In the nativity story, John the Baptist’s father, Zechariah, sings a song of praise to God which proclaims that:
Because of God’s deep compassion,
The dawn from heaven will break upon us,
To give light to those who are sitting in darkness
and in the shadow of death,
to guide us on the path of peace.
(Luke 1:78-79)
Before Jesus was even born, the prophet knew that the night was almost over—a light was coming. This can be hard to see in the midst if the darkness. When all around you are shadows, it is easy to forget that there is a light. It is easy to get lost in the darkness, however, the story of Christmas is that a light “did come into our world.” That light did not wait until our eyes had adjusted to the dark. It did not ask us to leave the darkness and come into the light, it came to us instead.
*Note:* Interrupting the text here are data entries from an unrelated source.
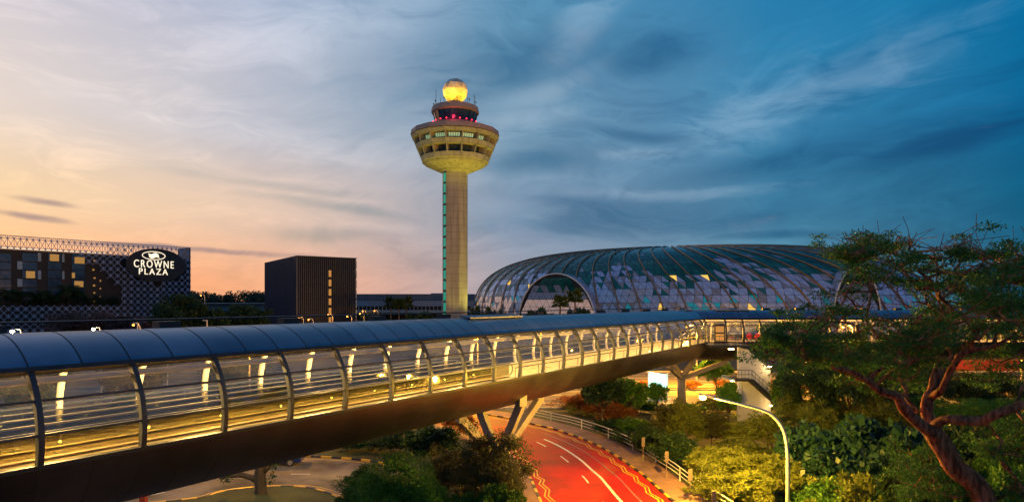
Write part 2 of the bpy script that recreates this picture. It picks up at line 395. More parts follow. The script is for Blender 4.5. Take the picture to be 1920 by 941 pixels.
c = xmix(fine.smooth(.45, .72) * .55, c, xmix(1.0, c, (1.4, 1.32, 1.24), 'MULTIPLY'))
c = xmix(tex.smooth(.5, .36) * (cool * .45 + .08), c, xmix(1.0, c, (.62, .68, .76), 'MULTIPLY'))
c = xmix(dark * (cool * .85 + .1), c, xmix(1.0, c, (.3, .52, .64), 'MULTIPLY'))
c = xmix(warm * .8, c, lin((150, 130, 134)))
c = xmix(pale * .62, c, xmix(.5, xmix(1.0, c, (1.8, 1.6, 1.45), 'MULTIPLY'), lin((178, 190, 206))))
bg = nt.nodes.new('ShaderNodeBackground'); nt.links.new(c.s, bg.inputs[0]); bg.inputs[1].default_value = 1.0
sky = nt.nodes.new('ShaderNodeTexSky'); sky.sky_type = 'NISHITA'; sky.sun_disc = False
sky.sun_elevation = R(1.5); sky.sun_rotation = SUN_AZ
bg2 = nt.nodes.new('ShaderNodeBackground'); nt.links.new(sky.outputs[0], bg2.inputs[0]); bg2.inputs[1].default_value = 0.006
ad = nt.nodes.new('ShaderNodeAddShader'); wo = nt.nodes.new('ShaderNodeOutputWorld')
nt.links.new(bg.outputs[0], ad.inputs[0]); nt.links.new(bg2.outputs[0], ad.inputs[1]); nt.links.new(ad.outputs[0], wo.inputs[0])
sl = bpy.data.lights.new('sun', 'SUN'); sl.energy = 0.25; sl.angle = R(6); sl.color = (1, .6, .38)
so = bpy.data.objects.new('sun', sl); COL.objects.link(so)
so.rotation_euler = (-Vector((math.sin(SUN_AZ) * math.cos(R(3)), math.cos(SUN_AZ) * math.cos(R(3)), math.sin(R(3))))).to_track_quat('-Z', 'Y').to_euler()
# ------------------------------------------------------------------ ground and roads
def catmull(pts, step=0.5):
    pts = [Vector(p) for p in pts]; out = []
    q = [pts[0] * 2 - pts[1]] + pts + [pts[-1] * 2 - pts[-2]]
    for i in range(1, len(q) - 2):
        n = max(2, int((q[i + 1] - q[i]).length / step))
        for j in range(n):
            t = j / n; a, b, c_, d = q[i - 1], q[i], q[i + 1], q[i + 2]
            out.append(0.5 * ((2 * b) + (c_ - a) * t + (2 * a - 5 * b + 4 * c_ - d) * t * t + (3 * b - a - 3 * c_ + d) * t ** 3))
    out.append(pts[-1]); return out
def resample(pts, step):
    out = [pts[0].copy()]; acc = 0.0
    for a, b in zip(pts, pts[1:]):
        L = (b - a).length; t = step - acc
        while t <= L: out.append(a.lerp(b, t / L)); t += step
        acc = (acc + L) % step if L else acc
    return out
def offset(pts, d, z=0.0):
    out = []
    for i, p in enumerate(pts):
        t = pts[min(i + 1, len(pts) - 1)] - pts[max(i - 1, 0)]; t.z = 0; t.normalize()
        out.append(Vector((p.x - t.y * d, p.y + t.x * d, z)))
    return out

struct('ground', MB().add([(-3000, -200, -.05), (3000, -200, -.05), (3000, 5500, -.05), (-3000, 5500, -.05)], [(0, 1, 2, 3)]), 'far_land')
struct('verge', MB().add([(-120, -20, 0), (160, -20, 0), (160, 82, 0), (-120, 82, 0)], [(0, 1, 2, 3)]), 'grass_soil')

kp = [(-62, 88.5), (-45, 90), (-30, 89.2), (-18, 87), (-9, 83.6)]
okx = [G(u, v) for u, v in ((935, 781.5), (975, 790), (1010, 798.5), (1040, 805.5), (1067, 814.5), (1095, 825), (1120, 836.5), (1140, 847.5), (1162, 861), (1182, 876), (1205, 892.5), (1227, 912.5), (1255, 937.5))]
kp = [Vector((x, y, 0)) for x, y in kp] + okx + [Vector((11.9, 40, 0)), Vector((12.1, 32, 0)), Vector((12.0, 20, 0)), Vector((12, 4, 0)), Vector((12, -10, 0))]
outer = resample(catmull(kp), 0.5)               # outer kerb line, from far left round to beside the camera
RW = 9.0
# offsets to the right of travel are the road side (negative normal)
inner = offset(outer, -RW)
struct('main_road', MB().strip(offset(outer, 0.05, .006), offset(outer, -RW - .05, .006)), 'red_glow_road')
struct('pavement', MB().strip(offset(outer, 2.6, .13), offset(outer, .18, .13)).strip(offset(outer, 2.6, -.02), offset(outer, 2.6, .13)), 'brick')
struct('inner_pavement', MB().strip(offset(outer, -RW - .18, .12), offset(outer, -RW - 1.7, .12)).strip(offset(outer, -RW - 1.7, .12), offset(outer, -RW - 1.7, -.02)), 'brick')
def kerb(name, line, d, flip=1, step=2, z=.15, wdt=.2):
    mb = MB(); A = offset(line, d, 0); B = offset(line, d + wdt * flip, 0)
    for i in range(0, len(line) - step, step):
        a, b = A[i:i + step + 1], B[i:i + step + 1]; mi = (i // step) % 2
        up = lambda q, zz: [Vector((p.x, p.y, zz)) for p in q]
        mb.strip(up(a, 0), up(a, z), mi).strip(up(a, z), up(b, z), mi).strip(up(b, z), up(b, 0), mi)
    return struct(name, mb, ['yellow_paint', 'black_paint'])
kerb('road_kerb', outer, 0.0, 1)
kerb('road_kerb', outer, -RW, -1)
mk = MB()
def dashes(line, d, wdt, on, off, z=.011, i0=0, i1=None, mi=0):
    i = i0; n = len(line) if i1 is None else i1
    while i + on < n:
        seg = line[i:i + on + 1]
        mk.strip(offset(seg, d + wdt / 2, z), offset(seg, d - wdt / 2, z), mi); i += on + off
dashes(outer, -4.75, .14, 5, 9, i0=2)
def light_trail(d, wdt, i0, i1, mi=0, z=.0115):
    seg = outer[i0:i1]; mk.strip(offset(seg, d + wdt / 2, z), offset(seg, d - wdt / 2, z), mi)
def near_i(y): return min(range(len(outer)), key=lambda i: abs(outer[i].y - y) + (0 if outer[i].x > 0 else 99))
ia = near_i(67.0)
light_trail(-3.45, .24, ia, len(outer)); light_trail(-2.05, .1, near_i(69), len(outer), 2)  # headlight trail and a fainter second one, drawn as painted lines
def zig(d, amp, per, wdt, z=.012):
    ln = offset(outer, d, z); pts = []
    k = max(1, int(per / .5)); s = 1
    for i in range(0, len(outer), k):
        pts.append(offset(outer, d + amp * s, z)[i]); s = -s
    for a, b in zip(pts, pts[1:]):
        mk.beam(a, b, wdt, .003, mi=1)
for d in (-.62, -.9): zig(d, .16, 1.5, .1)
for d in (-RW + .55, -RW + .83): zig(d, .16, 1.5, .1)
struct('road_marking_and_trails', mk, ['white_paint', 'yellow_paint', 'sign_back'])

# left loop road with its planted island
far = [Vector((x, y, 0)) for x, y in ((-75, 62), (-50, 60.5), (-35, 59.2), (-24, 58.4), (-16.4, 57.4), (-12, 55.8), (-8.6, 52.5), (-7.4, 48), (-7.6, 42), (-9, 32), (-11, 20), (-13, 5))]
far = resample(catmull(far), .5)
poly = [(p.x, p.y) for p in far] + [(-75, 5)]
struct('side_road', MB().add([(x, y, .005) for x, y in poly], [tuple(range(len(poly)))]), 'concrete_road')
kerb('side_kerb', far, 0.0, 1)
isl = [G(u, v) for u, v in ((347, 940), (416, 925), (475, 917), (536, 914.7), (585, 919), (631.5, 936))]
isl = [Vector((-46, 37.5, 0)), Vector((-33, 41.5, 0))] + isl + [Vector((-11.6, 42.5, 0)), Vector((-12.2, 39.5, 0)), Vector((-16, 37.3, 0)), Vector((-24, 35.5, 0)), Vector((-33, 33.5, 0)), Vector((-44, 33.5, 0)), Vector((-48, 35.5, 0)), Vector((-46, 37.5, 0))]
isl = resample(catmull(isl), .5)
struct('traffic_island', MB().prism([(p.x, p.y) for p in isl], -.01, .14), 'grass_soil')
kerb('island_kerb', isl, 0.0, 1, z=.17)
mk = MB()
for d in (.55, .85): mk.strip(offset(isl, d + .05, .012), offset(isl, d - .05, .012), 1)
mk.strip(offset(far, -.6, .012), offset(far, -.5, .012), 1)
for a, b in (((545, 888), (582, 888)), ((283, 927.5), (309, 922)), ((420, 893), (455, 890.5))):
    mk.beam(G(*a, .012), G(*b, .012), .14, .003)
struct('side_marking', mk, ['white_paint', 'yellow_paint'])

# expressway beyond the walkway
hw = MB(); hw.add([(-120, 84, .003), (300, 84, .003), (300, 101, .003), (-120, 101, .003)], [(0, 1, 2, 3)])
hw.add([(-120, 104, .003), (300, 104, .003), (300, 128, .003), (-120, 128, .003)], [(0, 1, 2, 3)])
struct('highway', hw, 'highway')
mk = MB()
for y in (85, 100, 105, 127): mk.add([(-120, y, .008), (300, y, .008), (300, y + .25, .008), (-120, y + .25, .008)], [(0, 1, 2, 3)])
for y in (88.7, 92.5, 96.3, 109, 113.5, 118, 122.5):
    for k in range(-60, 300, 9): mk.add([(k, y, .008), (k + 4.5, y, .008), (k + 4.5, y + .2, .008), (k, y + .2, .008)], [(0, 1, 2, 3)])
struct('highway_marking', mk, 'white_paint')
struct('highway_kerb', MB().box((90, 101.1, .1), (420, .25, .24)).box((90, 103.9, .1), (420, .25, .24)).box((90, 83.8, .1), (420, .25, .24)).box((90, 128.2, .1), (420, .25, .24)), 'concrete')
struct('access_road', MB().add([(-140, 100, -.03), (40, 150, -.03), (40, 175, -.03), (-140, 140, -.03)], [(0, 1, 2, 3)]), 'asphalt')

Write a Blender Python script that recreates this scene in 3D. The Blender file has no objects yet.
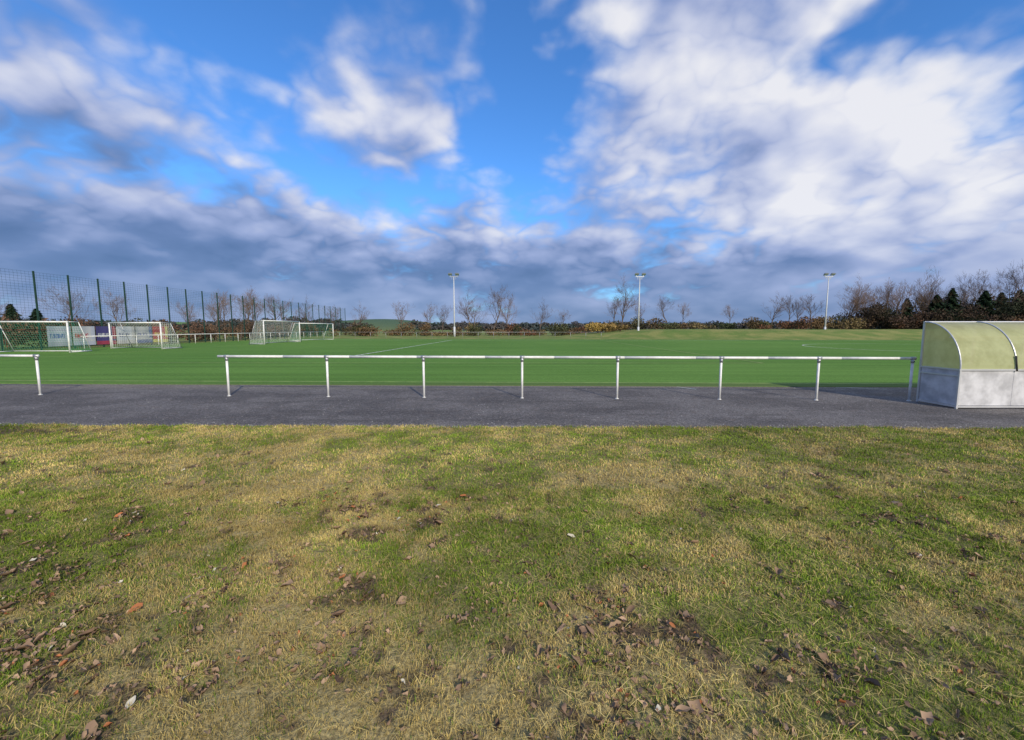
import bpy, math, random
import numpy as np
from mathutils import Vector, Matrix
R=math.radians
rng=np.random.default_rng(7); random.seed(7)
scn=bpy.context.scene
col=scn.collection

# ---------------------------------------------------------------- helpers
def vnoise(x,y,s,seed=0):
    x=np.asarray(x,float)/s+1000.37+seed*17.13; y=np.asarray(y,float)/s+1000.71+seed*9.7
    xi=np.floor(x).astype(np.int64); yi=np.floor(y).astype(np.int64)
    fx=x-xi; fy=y-yi; fx=fx*fx*(3-2*fx); fy=fy*fy*(3-2*fy)
    def h(a,b):
        n=(a*374761393+b*668265263+seed*974711)&0xffffffff
        n=((n^(n>>13))*1274126177)&0xffffffff
        n=(n^(n>>16))&0xffff
        return n/65535.0
    a=h(xi,yi);b=h(xi+1,yi);c=h(xi,yi+1);d=h(xi+1,yi+1)
    return (a*(1-fx)+b*fx)*(1-fy)+(c*(1-fx)+d*fx)*fy
def fbm(x,y,s,seed=0,o=4):
    t=0;a=1;n=0
    for i in range(o):
        t=t+a*vnoise(x,y,s/(2**i),seed+i*3);n+=a;a*=.55
    return t/n
def sm(a,b,x):
    t=np.clip((x-a)/(b-a),0,1);return t*t*(3-2*t)
def g2(x,y,cx,cy,sx,sy): return np.exp(-((x-cx)/sx)**2-((y-cy)/sy)**2)

class MB:
    def __init__(s): s.v=[];s.f=[];s.m=[]
    def quad(s,pts,m=0):
        n=len(s.v); s.v+= [tuple(p) for p in pts]; s.f.append(tuple(range(n,n+len(pts)))); s.m.append(m)
    def box(s,c,d,m=0,rz=0):
        n=len(s.v);cx,cy,cz=c;dx,dy,dz=[q/2 for q in d];ca,sa=math.cos(rz),math.sin(rz)
        for z in(-dz,dz):
            for x,y in((-dx,-dy),(dx,-dy),(dx,dy),(-dx,dy)):
                s.v.append((cx+x*ca-y*sa,cy+x*sa+y*ca,cz+z))
        for f in((3,2,1,0),(4,5,6,7),(0,1,5,4),(1,2,6,5),(2,3,7,6),(3,0,4,7)):
            s.f.append(tuple(n+i for i in f));s.m.append(m)
    def tube(s,a,b,r0,r1=None,n=8,m=0,cap=True):
        if r1 is None:r1=r0
        a=Vector(a);b=Vector(b);d=(b-a)
        if d.length<1e-6:return
        d.normalize()
        u=d.orthogonal().normalized();w=d.cross(u);k=len(s.v)
        for p,r in((a,r0),(b,r1)):
            for i in range(n):
                t=2*math.pi*i/n
                s.v.append(tuple(p+u*(r*math.cos(t))+w*(r*math.sin(t))))
        for i in range(n):
            j=(i+1)%n
            s.f.append((k+i,k+j,k+n+j,k+n+i));s.m.append(m)
        if cap:
            s.f.append(tuple(k+i for i in range(n-1,-1,-1)));s.m.append(m)
            s.f.append(tuple(k+n+i for i in range(n)));s.m.append(m)
    def mesh(s,name,mats,smooth=False):
        me=bpy.data.meshes.new(name);me.from_pydata(s.v,[],s.f);
        for q in mats: me.materials.append(q)
        me.polygons.foreach_set('material_index',s.m)
        me.polygons.foreach_set('use_smooth',[smooth]*len(s.f))
        me.update();return me
    def obj(s,name,mats,smooth=False,parent=None):
        o=bpy.data.objects.new(name,s.mesh(name,mats,smooth));col.objects.link(o)
        if parent:o.parent=parent
        return o
def empty(name,loc=(0,0,0)):
    o=bpy.data.objects.new(name,None);o.location=loc;col.objects.link(o);o.empty_display_size=.2;return o
def np_mesh(name,co,faces_idx,nper,mats,cols=None,smooth=False):
    me=bpy.data.meshes.new(name)
    nf=len(faces_idx)//nper
    me.vertices.add(len(co));me.vertices.foreach_set('co',np.ascontiguousarray(co,dtype=np.float32).ravel())
    me.loops.add(len(faces_idx));me.loops.foreach_set('vertex_index',np.ascontiguousarray(faces_idx,dtype=np.int32))
    me.polygons.add(nf);me.polygons.foreach_set('loop_start',np.arange(0,nf*nper,nper,dtype=np.int32))
    try: me.polygons.foreach_set('loop_total',np.full(nf,nper,dtype=np.int32))
    except Exception: pass
    if smooth: me.polygons.foreach_set('use_smooth',np.ones(nf,dtype=bool))
    for q in mats: me.materials.append(q)
    if cols is not None:
        a=me.color_attributes.new('Col','FLOAT_COLOR','POINT')
        c4=np.ones((len(co),4),np.float32);c4[:,:3]=cols;a.data.foreach_set('color',c4.ravel())
    me.update(calc_edges=True);me.validate()
    return me

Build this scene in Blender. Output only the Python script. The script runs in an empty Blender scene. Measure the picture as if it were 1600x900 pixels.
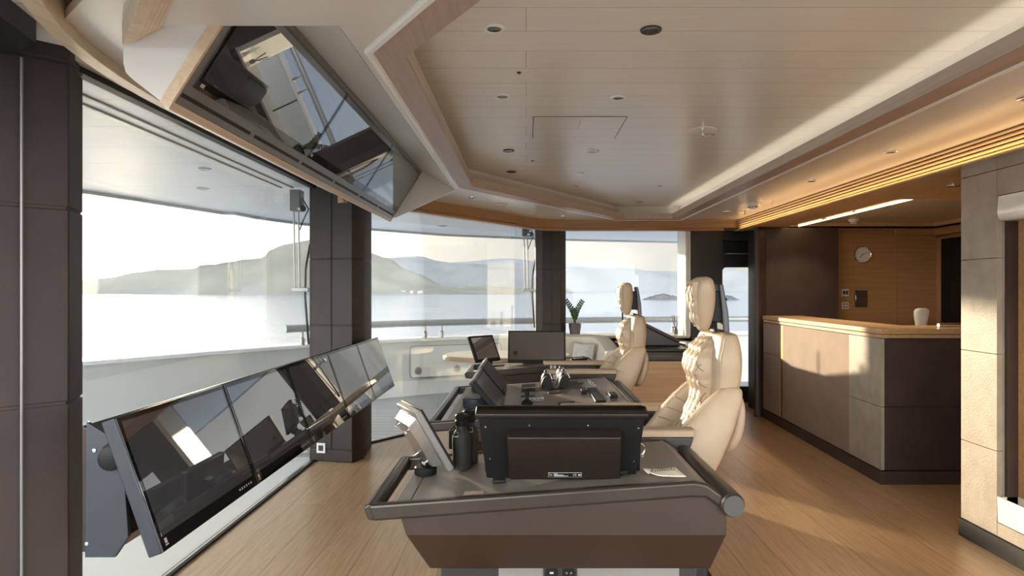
import bpy, bmesh, math, random
from mathutils import Vector, Matrix
random.seed(7)
S = bpy.context.scene
C = S.collection
R = math.radians

# ---------------------------------------------------------------- camera
cam_d = bpy.data.cameras.new('camera')
cam = bpy.data.objects.new('camera', cam_d)
C.objects.link(cam)
cam.location = (0, 0, 1.4)
cam.rotation_euler = (R(90), 0, 0)
cam_d.sensor_width = 36.0
cam_d.lens = 22.5
cam_d.shift_x = -22.0 / 1600.0
cam_d.shift_y = 5.0 / 1600.0
cam_d.clip_start = 0.02
cam_d.clip_end = 60000
S.camera = cam

# ---------------------------------------------------------------- exposure
S.view_settings.view_transform = 'Standard'
S.view_settings.look = 'None'
S.view_settings.gamma = 1.0
S.view_settings.use_curve_mapping = False
S.view_settings.exposure = 1.05
S.cycles.use_denoising = True
S.cycles.max_bounces = 14
S.cycles.diffuse_bounces = 7
S.cycles.glossy_bounces = 6
S.cycles.transparent_max_bounces = 24
S.cycles.caustics_reflective = True
S.cycles.caustics_refractive = False
S.cycles.sample_clamp_indirect = 12.0

# ---------------------------------------------------------------- sun and sky
SUN_AZ = Vector((-0.64, 1.0, 0)).normalized()
SUN_EL = R(7.3)
SUN_DIR = (SUN_AZ * math.cos(SUN_EL) + Vector((0, 0, math.sin(SUN_EL)))).normalized()
sun_d = bpy.data.lights.new('sun', 'SUN')
sun_d.energy = 5.0
sun_d.angle = R(1.2)
sun_d.color = (1.0, 0.80, 0.56)
sun = bpy.data.objects.new('sun', sun_d)
C.objects.link(sun)
sun.rotation_euler = SUN_DIR.to_track_quat('Z', 'Y').to_euler()
sun.location = (-20, 30, 8)

W = bpy.data.worlds.new('sky')
S.world = W
W.use_nodes = True
nt = W.node_tree
nt.nodes.clear()
def N(t, **kw):
    n = nt.nodes.new(t)
    for k, v in kw.items():
        setattr(n, k, v)
    return n
def L(a, b): nt.links.new(a, b)
geo = N('ShaderNodeTexCoord')
sep = N('ShaderNodeSeparateXYZ'); L(geo.outputs['Generated'], sep.inputs[0])
ramp = N('ShaderNodeValToRGB')
L(sep.outputs['Z'], ramp.inputs[0])
cr = ramp.color_ramp
cr.elements[0].position = 0.0; cr.elements[0].color = (1.05, 0.98, 0.90, 1)
cr.elements[1].position = 1.0; cr.elements[1].color = (0.50, 0.66, 0.98, 1)
e = cr.elements.new(0.18); e.color = (0.92, 0.93, 0.95, 1)
e = cr.elements.new(0.5); e.color = (0.62, 0.76, 1.0, 1)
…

Hear again John’s declaration about the light:
“What came into being through the Word was life, and the life was the light for all people. The light shines in the darkness, and the darkness doesn’t extinguish the light.,,,The true light that shines on all people was coming into the world.
(John 1:3b-5,9)
This is the core of the story. Even in the dark world the light appeared to Mary and Joseph, to shepherds, to wise men and now to us. And that Light cannot be overcome by our darkness, but instead, that Light enters into where we are and makes his home among us so that we know that no matter how dark our lives get we are not alone.
As you go throughout this holiday season, as you see the lights on houses and trees and everywhere else, I pray that you would be reminded that Jesus has come to be with you in the darkness and lead you forward wherever you need to go.
(Note: I am grateful to Barbara Brown Taylor’s book, “Learning to Walk in the Dark” for being a helpful thought partner and a general good read.)